In fashion, the center of gravity has shifted toward something messier, something that is intently left unfinished, sloppy even. Brands like Balenciaga and Maison Margiela are offering clothes that look distressed and deconstructed. Something that raises a lot of eyebrows. Because marketing stained underwear is wild. But it doesn’t mean we should wear stained underwear, people, I think this is just a cry for help from the polished people. They are truly tired and need a break.

Mud-covered runways, exposed seams, it all gives give-me-a-break vibes. Also, the point is to create tension and wake us up from the perfection stupor. Styling has followed suit: clashing layers, awkward proportions, pieces that look thrifted, and all that jazz.
Inversion in photography? Of course, it always follows suit. Direct flash is back big time, motion blur, grain, and overexposure, too. I think a move away from composition toward immediacy is also underway. Images feel captured and candid, more than staged.

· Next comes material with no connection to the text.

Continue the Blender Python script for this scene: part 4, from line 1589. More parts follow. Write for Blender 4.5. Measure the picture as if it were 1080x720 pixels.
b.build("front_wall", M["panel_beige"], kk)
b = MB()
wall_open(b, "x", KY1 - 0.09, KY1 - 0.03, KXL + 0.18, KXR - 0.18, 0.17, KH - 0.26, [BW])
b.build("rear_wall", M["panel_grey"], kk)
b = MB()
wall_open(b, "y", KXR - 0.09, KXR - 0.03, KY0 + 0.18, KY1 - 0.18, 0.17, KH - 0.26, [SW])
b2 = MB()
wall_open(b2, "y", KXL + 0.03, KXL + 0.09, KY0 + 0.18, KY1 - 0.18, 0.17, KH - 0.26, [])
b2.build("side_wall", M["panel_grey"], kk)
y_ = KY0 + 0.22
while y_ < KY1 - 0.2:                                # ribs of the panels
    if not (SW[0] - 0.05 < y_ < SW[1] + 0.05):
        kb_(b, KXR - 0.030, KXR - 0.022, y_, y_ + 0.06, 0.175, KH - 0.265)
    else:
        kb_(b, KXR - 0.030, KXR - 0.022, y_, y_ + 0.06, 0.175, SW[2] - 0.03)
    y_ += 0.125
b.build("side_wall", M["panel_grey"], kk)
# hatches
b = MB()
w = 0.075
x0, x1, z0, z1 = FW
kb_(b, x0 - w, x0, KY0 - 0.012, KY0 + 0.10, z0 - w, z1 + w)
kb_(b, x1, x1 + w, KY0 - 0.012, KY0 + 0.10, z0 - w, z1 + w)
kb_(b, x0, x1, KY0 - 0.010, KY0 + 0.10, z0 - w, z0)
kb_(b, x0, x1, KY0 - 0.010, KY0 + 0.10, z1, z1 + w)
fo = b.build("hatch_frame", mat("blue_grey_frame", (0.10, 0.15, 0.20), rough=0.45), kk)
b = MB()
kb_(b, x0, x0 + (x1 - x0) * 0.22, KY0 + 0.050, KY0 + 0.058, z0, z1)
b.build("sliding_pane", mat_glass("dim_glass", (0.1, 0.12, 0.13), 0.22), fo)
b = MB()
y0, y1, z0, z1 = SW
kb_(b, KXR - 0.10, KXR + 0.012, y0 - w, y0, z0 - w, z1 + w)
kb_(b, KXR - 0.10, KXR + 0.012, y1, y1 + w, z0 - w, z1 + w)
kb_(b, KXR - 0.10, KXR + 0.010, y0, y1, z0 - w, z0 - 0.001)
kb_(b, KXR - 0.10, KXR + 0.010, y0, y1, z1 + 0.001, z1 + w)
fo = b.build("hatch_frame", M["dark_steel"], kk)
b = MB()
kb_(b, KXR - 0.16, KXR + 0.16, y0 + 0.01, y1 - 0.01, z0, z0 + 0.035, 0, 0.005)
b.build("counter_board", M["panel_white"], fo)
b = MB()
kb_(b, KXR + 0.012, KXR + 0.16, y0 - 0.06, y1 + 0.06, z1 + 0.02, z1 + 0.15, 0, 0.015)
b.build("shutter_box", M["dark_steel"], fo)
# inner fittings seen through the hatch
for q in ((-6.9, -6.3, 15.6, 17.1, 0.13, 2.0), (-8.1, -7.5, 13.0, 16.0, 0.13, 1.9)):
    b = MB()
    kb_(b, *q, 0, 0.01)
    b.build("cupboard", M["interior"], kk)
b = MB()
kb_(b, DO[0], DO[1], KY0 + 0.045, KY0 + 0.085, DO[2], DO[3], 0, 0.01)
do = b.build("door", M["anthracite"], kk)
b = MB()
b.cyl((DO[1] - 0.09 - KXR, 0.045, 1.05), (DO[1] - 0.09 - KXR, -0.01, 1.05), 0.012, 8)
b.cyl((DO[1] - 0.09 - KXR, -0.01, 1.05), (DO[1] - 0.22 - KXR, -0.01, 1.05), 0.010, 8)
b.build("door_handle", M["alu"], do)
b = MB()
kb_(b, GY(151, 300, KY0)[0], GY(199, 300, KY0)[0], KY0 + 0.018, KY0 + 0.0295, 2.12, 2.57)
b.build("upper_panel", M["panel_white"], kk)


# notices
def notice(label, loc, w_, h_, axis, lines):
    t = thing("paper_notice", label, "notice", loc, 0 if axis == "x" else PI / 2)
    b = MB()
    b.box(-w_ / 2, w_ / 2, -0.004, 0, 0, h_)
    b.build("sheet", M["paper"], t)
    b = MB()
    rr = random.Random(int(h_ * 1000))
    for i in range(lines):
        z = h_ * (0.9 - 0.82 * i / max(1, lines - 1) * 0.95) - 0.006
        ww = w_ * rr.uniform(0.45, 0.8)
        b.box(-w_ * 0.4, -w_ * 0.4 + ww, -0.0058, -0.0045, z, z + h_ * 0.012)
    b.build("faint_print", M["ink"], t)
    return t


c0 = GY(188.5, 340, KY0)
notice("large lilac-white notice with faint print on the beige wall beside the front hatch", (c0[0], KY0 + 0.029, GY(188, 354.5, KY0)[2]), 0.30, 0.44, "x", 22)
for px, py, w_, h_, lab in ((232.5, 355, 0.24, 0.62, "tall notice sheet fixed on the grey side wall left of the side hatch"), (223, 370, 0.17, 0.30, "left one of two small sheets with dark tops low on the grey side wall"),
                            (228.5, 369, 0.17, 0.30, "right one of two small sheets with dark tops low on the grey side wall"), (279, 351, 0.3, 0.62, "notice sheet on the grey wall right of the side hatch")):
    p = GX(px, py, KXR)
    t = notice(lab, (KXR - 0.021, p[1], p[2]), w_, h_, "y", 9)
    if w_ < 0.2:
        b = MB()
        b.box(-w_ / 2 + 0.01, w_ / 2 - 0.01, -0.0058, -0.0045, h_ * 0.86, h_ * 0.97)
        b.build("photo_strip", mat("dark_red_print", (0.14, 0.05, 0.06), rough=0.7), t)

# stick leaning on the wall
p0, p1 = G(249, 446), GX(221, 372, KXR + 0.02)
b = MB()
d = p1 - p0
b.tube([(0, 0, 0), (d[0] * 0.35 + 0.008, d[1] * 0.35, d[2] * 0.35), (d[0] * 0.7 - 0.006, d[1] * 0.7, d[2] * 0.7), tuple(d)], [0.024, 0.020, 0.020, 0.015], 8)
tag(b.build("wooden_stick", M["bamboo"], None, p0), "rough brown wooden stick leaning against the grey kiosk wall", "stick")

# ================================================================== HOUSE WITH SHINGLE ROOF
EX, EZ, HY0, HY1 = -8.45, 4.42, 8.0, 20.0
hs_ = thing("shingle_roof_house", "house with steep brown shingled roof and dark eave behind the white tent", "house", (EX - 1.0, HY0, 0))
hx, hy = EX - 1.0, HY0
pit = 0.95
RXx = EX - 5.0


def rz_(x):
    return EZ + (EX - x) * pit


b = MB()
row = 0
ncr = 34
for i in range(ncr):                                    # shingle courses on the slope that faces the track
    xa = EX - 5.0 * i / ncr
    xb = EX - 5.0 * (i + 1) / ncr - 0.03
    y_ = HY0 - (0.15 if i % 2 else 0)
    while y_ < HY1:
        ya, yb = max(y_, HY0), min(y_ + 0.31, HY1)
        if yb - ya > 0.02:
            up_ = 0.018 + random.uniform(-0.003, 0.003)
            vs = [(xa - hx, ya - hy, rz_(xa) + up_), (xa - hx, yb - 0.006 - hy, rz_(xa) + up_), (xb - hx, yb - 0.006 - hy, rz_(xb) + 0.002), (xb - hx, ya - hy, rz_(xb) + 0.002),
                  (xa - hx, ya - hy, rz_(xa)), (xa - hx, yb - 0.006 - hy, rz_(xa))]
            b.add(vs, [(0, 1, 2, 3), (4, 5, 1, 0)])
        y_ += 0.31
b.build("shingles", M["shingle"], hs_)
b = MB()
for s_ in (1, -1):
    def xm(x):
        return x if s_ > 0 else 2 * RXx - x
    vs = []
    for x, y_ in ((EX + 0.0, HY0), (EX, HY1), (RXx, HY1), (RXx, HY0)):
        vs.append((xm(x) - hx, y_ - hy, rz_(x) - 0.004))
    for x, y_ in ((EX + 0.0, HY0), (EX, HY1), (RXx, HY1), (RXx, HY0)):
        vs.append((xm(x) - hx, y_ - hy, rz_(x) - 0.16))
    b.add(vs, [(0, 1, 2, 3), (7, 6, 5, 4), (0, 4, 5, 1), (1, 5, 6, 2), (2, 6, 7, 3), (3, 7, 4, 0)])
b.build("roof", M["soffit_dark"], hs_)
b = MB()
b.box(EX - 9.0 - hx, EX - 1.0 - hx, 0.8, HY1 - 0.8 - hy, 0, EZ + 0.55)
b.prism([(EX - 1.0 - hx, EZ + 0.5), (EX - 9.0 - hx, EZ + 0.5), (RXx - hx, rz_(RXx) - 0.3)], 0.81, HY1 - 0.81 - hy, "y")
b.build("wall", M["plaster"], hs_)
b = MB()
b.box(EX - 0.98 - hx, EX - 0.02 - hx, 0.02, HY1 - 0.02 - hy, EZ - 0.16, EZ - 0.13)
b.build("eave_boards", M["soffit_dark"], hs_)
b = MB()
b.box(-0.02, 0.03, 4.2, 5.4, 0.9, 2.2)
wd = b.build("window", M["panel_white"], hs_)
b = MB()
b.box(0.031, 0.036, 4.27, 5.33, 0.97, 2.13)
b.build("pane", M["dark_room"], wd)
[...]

Social media dump accounts are another facet of imperfection. You’ve surely seen them before. Collections of loosely related, often low-effort images. They are starting to replace the hyper-curated feed.
In visual art, a similar rejection is coming. Loose lines, naive proportions, visible corrections. All of that. The influence of artists like Jean-Michel Basquiat, maybe. If you look closely, there’s a lot of chaotic layering in his work, some text fragments, in short, an aesthetic that doesn’t have anything to do with control. Even in digital spaces, glitch art and intentionally unfinished visuals are everywhere.
Theatre has perhaps made the most radical shift. Immersive and experimental productions strip away the illusion of completeness altogether. I know, they can be annoying even, and definitely not my cup of tea, but again, they are a signal. Performances feel closer to rehearsals than finished products, which some people enjoy, because they are raw, and sometimes uncomfortable. Personally, they remind me of “Why don’t you like me?” performance on Friends. If you know, you know. But the audience is no longer a passive observer. It’s a part of the environment, blurring the line between process and performance.
Is Authenticity Back?
Beauty. Of course. The Beauty Industry is king, and we all want to know about the latest trends. And it has softened its standards, too. Brands like Glossier are all for visible skin with pores, texture, even acne. The products have shifted towards skincare more than polished matte finish. Editorial looks lean into smudged eyeliner, asymmetry, and expressive, almost careless application. The goal is to leave it recognizably human.
Now, I know, the Weight loss grugs vs. Healthy at any size debate has gone out of control, but the pattern is clear. In 2010s polish was status. It is not anymore. Today, status is communicated through the opposite: effort concealed, imperfection foregrounded, authenticity performed. But this mess isn’t accidental. It’s constructed, just differently. The irony is that looking unpolished now often requires just as much intention as looking perfect did. Can you spell NOT AGAIN?
The difference is in what that effort is trying to signal. Then, it was distance. Now, it’s proximity. And in a culture oversaturated with content, proximity (real or simulated) has become the new definition of cool.